A technology to recognize high-precision pins

Image recognition of inserted odd-shaped components

This technology can simultaneously recognize the positions and lengths of pins, bosses, and other features on inserted components through 3D image processing of their leads.

Laser recognition technology

Vision recognition of component status before and after component pickup and placement

This is a technology that calculates the position and angle of components by equipping the head unit with a high-resolution flying recognition unit and reading their silhouettes using transmitted light.
Calculations can be performed instantly during XY movement using the flying vision system, enabling shorter tact times.
By monitoring the state of component pickup up to the point before placement, the system can verify the presence and absence of components during pickup and placement, in addition to confirming normal pickup and placement operations. The system can also detect the presence or absence of defects after component placement, enabling the immediate identification of the causes of defects and high-quality production.

3D image recognition (inspection machines)

Clear imaging using a DLP type projection system

This technology utilizes projection and imaging techniques to perform three-dimensional inspection. Measurement accuracy can be improved by arranging DLP projectors in four directions on the head unit and projecting 32 patterns of striped light onto the component.

Image recognition technology

A technology that achieves stable component recognition using a dedicated camera and various recognition methods

This technology can determine component positioning and the presence or absence of defects by using various lighting methods and a dedicated component-recognition camera that captures images of everything from small chips to IC components and large or odd-shaped components.
By simultaneously illuminating components from below and the side using different wavelengths, the image-processing system can measure XY coordinates from below and the component thickness dimensions from the side, enabling higher processing speeds.

Component verification system (CVS)

A technology to inspect the electrical characteristics of components before the start of production using chip mounters

This technology inspects the electrical characteristics (resistance value, capacitor capacitance, and component polarity) of components to be placed before production starts or when production resumes after a component runs out. With its ability to inspect components that cannot be determined by visual inspection machines alone, this technology prevent component reels from being incorrectly loaded and eradicates the misplacement of components.

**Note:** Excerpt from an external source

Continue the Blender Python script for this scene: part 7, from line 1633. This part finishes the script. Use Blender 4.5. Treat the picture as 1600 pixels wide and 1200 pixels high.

Clear Vision Capturing System

Lighting-based inspection technology

This technology performs inspections using a 12-megapixel color CMOS camera, coaxial illumination, three-stage illumination with shifting illumination angles stage by stage, and a telecentric lens.
The three-stage illumination unit is divided into eight sections at 45-degree intervals. A composite of 8 images captured by illuminating the component sequentially from each illumination area is generated using a photometric stereo technique called i-3D technology. Detection accuracy is enhanced by highlighting scratches and other defects on the component surface.